Super amplification of lunar response to gravitational waves driven by thick crust

TL;DR

This study demonstrates that the Moon's thick-crust regions, especially near the South Pole-Aitken basin, can significantly amplify gravitational waves, highlighting their importance for future lunar GW detection efforts.

Contribution

The paper provides the first comprehensive numerical simulation of lunar GW response considering topography and interior heterogeneity, revealing regions with amplification ratios over 2 and reaching tens at certain frequencies.

Findings

Most lunar regions amplify GWs over 2 times.

Amplification reaches tens at ~0.015 Hz near SPA basin.
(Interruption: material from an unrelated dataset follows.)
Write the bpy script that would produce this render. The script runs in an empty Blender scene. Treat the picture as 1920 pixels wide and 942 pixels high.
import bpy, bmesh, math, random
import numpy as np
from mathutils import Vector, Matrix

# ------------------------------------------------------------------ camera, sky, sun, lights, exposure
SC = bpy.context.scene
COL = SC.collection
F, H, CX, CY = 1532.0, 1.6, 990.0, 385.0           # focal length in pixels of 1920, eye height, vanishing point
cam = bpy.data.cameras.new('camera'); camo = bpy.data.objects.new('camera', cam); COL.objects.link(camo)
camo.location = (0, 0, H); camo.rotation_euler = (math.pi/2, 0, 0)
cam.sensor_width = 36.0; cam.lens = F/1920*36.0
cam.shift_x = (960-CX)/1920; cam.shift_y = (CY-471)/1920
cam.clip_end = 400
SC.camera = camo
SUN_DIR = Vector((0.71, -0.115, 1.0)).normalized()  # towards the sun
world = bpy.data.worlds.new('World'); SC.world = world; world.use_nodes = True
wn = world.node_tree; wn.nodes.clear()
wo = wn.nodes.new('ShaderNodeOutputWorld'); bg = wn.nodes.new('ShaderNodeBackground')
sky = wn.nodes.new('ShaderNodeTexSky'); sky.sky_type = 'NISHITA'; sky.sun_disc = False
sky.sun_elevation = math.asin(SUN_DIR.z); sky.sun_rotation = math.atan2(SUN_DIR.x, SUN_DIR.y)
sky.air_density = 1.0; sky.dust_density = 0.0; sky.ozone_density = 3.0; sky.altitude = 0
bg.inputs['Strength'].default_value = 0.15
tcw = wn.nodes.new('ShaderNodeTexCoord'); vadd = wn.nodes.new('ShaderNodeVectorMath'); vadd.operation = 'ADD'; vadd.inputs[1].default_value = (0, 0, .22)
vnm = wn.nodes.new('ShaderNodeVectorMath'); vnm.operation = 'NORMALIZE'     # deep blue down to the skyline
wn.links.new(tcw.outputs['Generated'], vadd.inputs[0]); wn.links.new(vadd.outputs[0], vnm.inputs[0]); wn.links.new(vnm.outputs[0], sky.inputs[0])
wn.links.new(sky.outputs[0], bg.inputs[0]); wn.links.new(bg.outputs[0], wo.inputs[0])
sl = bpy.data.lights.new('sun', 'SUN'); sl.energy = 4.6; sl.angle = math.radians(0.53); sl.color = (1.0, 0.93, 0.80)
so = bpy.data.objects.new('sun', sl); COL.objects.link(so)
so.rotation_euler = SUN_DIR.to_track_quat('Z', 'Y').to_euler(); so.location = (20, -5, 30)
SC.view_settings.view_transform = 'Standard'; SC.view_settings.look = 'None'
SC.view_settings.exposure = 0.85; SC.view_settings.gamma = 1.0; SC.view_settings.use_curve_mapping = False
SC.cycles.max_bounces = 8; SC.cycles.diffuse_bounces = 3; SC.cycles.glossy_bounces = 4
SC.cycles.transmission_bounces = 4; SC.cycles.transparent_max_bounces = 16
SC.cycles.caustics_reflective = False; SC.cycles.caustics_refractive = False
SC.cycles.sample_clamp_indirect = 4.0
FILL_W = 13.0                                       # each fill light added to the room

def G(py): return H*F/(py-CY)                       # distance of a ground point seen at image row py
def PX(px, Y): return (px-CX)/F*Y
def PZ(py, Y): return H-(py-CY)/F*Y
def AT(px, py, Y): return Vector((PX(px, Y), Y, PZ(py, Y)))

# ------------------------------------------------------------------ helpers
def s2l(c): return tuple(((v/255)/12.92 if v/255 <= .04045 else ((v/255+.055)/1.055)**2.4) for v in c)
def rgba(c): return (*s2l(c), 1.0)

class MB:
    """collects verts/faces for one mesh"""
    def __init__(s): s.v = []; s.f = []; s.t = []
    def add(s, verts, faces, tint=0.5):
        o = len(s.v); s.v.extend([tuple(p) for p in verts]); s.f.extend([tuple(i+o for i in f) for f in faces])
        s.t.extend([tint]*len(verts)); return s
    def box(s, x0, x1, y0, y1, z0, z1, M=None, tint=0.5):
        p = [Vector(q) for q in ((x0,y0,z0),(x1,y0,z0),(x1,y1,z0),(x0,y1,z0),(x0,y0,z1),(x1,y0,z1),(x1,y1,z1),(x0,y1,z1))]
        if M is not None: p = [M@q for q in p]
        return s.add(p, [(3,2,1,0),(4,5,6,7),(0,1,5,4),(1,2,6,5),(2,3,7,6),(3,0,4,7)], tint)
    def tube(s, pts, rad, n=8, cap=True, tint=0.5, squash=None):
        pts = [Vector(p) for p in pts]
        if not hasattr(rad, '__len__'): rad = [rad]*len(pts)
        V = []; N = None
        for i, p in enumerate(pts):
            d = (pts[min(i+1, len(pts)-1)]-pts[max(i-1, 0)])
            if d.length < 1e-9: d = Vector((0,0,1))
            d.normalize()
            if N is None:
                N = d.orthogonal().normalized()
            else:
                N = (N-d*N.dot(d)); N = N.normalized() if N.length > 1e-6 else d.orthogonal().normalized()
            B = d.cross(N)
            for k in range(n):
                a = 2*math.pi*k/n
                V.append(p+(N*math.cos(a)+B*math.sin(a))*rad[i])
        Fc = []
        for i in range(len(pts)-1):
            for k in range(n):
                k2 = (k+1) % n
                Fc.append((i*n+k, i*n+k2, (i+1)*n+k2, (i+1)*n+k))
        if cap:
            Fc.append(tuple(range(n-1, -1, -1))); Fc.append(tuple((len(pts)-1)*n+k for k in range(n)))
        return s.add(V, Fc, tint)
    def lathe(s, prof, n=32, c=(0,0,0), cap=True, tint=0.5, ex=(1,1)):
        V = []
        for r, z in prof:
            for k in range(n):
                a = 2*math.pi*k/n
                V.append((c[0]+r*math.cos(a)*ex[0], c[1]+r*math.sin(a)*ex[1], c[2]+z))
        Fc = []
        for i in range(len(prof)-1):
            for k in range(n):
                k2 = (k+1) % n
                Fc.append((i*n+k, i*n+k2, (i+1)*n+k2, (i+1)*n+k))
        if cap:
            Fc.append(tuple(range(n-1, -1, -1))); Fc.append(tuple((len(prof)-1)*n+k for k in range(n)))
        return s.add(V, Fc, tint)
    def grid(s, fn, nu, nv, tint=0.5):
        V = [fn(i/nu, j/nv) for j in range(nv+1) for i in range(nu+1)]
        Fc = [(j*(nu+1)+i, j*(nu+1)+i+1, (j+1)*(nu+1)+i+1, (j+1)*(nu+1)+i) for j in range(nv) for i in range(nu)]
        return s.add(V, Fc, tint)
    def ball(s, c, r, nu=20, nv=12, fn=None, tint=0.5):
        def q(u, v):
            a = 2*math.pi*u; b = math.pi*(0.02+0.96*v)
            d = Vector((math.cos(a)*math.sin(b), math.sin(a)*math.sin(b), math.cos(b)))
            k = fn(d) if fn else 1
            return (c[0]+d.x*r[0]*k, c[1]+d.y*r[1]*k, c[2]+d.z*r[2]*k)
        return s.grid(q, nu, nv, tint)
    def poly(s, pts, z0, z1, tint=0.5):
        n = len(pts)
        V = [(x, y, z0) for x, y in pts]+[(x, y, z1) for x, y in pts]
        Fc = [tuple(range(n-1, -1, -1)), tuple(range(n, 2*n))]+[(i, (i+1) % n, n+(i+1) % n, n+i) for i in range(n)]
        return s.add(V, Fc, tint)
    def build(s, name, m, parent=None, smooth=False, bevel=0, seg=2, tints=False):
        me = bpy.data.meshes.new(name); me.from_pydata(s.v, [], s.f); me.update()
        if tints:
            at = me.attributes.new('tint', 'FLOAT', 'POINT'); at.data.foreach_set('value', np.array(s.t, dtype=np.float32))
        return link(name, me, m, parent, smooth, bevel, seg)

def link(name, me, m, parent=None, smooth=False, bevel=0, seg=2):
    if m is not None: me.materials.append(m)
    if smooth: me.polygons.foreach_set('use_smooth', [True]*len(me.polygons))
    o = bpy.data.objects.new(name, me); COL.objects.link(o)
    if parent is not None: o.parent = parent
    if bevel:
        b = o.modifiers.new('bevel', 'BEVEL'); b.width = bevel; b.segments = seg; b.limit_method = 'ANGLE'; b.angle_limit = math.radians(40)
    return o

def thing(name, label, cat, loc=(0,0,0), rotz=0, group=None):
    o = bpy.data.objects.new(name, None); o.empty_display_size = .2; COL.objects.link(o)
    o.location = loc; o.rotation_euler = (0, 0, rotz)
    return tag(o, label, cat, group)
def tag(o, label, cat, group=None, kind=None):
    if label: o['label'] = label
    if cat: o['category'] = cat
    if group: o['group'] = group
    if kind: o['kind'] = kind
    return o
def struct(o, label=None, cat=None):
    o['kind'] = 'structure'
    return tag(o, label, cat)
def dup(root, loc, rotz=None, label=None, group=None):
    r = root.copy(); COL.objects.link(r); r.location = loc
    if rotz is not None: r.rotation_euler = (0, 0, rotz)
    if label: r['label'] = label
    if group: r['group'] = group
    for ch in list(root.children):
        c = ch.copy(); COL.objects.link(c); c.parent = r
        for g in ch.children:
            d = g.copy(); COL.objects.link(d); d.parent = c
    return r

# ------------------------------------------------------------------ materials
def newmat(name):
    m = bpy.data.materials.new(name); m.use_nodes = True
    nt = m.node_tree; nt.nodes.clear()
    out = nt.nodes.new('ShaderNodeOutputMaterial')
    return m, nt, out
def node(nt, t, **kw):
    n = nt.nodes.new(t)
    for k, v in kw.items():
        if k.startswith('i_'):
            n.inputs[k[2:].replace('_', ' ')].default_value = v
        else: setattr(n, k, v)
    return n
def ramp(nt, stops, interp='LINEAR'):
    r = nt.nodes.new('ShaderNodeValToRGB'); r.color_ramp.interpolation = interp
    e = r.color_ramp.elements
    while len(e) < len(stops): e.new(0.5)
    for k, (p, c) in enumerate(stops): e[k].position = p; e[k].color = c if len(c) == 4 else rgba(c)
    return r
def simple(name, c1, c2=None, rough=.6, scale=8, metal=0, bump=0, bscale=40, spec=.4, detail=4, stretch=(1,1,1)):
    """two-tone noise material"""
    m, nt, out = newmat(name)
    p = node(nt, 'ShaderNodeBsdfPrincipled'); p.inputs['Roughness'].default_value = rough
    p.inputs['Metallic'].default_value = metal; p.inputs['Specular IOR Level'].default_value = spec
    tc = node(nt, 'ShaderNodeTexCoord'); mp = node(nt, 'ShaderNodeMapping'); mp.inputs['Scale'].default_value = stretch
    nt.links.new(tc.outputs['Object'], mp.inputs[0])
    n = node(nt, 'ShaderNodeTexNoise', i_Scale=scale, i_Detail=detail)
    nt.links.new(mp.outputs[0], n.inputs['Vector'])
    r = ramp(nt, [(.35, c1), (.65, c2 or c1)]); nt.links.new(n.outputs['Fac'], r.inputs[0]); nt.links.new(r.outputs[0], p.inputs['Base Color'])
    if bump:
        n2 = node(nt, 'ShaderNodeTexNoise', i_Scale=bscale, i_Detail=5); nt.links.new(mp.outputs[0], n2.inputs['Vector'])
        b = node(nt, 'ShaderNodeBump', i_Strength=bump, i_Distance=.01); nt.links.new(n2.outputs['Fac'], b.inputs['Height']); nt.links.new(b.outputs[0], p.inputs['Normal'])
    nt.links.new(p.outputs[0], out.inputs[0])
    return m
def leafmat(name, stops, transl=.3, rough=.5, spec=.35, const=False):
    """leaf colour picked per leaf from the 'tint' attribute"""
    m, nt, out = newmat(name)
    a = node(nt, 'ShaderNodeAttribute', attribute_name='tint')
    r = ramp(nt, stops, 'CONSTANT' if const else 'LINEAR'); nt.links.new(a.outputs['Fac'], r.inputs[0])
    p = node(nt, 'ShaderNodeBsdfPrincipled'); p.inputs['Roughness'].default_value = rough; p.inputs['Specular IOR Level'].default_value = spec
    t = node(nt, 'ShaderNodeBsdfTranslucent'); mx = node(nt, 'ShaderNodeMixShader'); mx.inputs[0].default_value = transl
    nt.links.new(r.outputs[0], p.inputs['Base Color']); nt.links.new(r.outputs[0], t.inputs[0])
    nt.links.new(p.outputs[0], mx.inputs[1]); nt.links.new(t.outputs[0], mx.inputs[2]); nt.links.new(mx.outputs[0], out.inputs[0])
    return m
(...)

Thick-crust regions are critical for GW amplification.

Abstract

The Moon has been long regarded as a natural resonator of gravitational waves (GWs) since 1960, showing great potential to fill the frequency gap left behind GW detections by ground- or space-based laser interferometry. However, the spatial variation of this amplification capacity on the Moon remains unclear. Here, we numerically simulate the lunar response to GWs by fully considering the fluctuant topography and laterally heterogeneous interior structures. Our results show that most regions on the Moon can amplify GWs with a ratio over 2, a finding significantly higher than previous estimations. Particularly, the amplification ratio can even reach factors of tens at the resonant frequency of ~0.015 Hz on the highlands surrounding the South Pole-Aitken (SPA) basin, where the regional crust is the thickest. Our findings establish the thick-crust regions as critical zones of GW amplification, which is essential for future landing site selection and instrumental setting for GW detection on the Moon.